▸ **Problem statement**
Write the number of lines holding the word "objects", and nothing else.

▸ **Recorded information**
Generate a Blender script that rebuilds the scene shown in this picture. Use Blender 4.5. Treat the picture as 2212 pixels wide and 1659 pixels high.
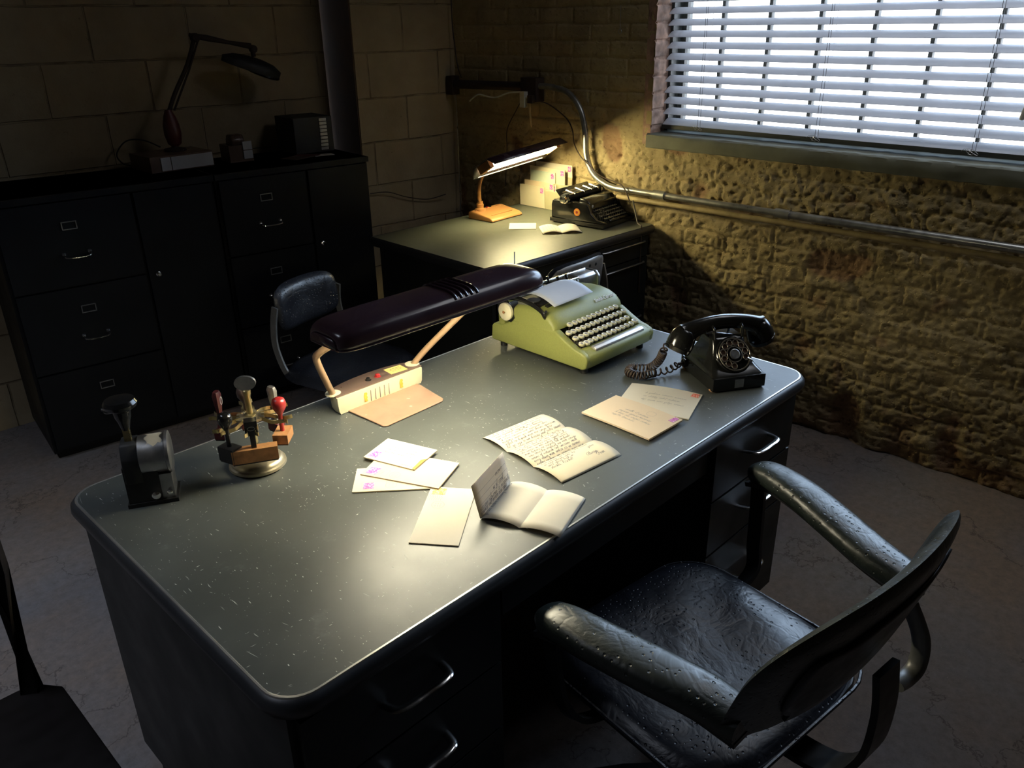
==
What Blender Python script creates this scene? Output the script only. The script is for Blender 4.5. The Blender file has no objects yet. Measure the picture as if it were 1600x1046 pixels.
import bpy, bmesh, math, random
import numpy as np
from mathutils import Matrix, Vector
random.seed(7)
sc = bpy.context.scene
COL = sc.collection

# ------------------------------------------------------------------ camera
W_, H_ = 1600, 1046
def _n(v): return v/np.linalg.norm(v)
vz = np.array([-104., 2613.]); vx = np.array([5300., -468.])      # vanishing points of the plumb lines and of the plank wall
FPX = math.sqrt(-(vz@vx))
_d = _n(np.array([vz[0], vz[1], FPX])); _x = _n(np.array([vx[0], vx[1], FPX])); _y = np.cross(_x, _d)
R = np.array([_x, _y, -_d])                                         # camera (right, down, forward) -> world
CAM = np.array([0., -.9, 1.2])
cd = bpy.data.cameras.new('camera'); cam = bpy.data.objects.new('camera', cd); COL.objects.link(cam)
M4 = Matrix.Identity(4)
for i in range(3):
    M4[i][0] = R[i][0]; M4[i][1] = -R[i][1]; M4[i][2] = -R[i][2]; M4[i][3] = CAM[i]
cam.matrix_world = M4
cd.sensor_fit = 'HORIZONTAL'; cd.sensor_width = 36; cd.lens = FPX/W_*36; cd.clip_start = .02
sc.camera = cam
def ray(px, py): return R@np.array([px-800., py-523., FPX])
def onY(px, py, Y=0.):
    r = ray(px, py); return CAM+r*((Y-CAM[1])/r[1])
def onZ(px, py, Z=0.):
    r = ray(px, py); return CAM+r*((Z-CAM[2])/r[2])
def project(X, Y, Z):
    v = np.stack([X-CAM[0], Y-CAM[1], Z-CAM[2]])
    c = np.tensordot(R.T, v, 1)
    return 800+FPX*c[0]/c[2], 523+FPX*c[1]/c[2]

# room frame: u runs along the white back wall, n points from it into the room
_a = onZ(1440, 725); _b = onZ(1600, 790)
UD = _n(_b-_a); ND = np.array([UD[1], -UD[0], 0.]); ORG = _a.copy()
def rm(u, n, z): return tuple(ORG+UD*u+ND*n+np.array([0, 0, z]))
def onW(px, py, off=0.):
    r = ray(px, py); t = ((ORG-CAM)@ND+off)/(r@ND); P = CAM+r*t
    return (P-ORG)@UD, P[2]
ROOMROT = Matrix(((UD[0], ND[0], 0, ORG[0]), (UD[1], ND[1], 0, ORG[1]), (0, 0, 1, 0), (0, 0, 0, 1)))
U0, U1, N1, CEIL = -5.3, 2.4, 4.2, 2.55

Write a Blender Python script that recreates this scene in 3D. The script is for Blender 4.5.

▸ **Answer to this exercise**
2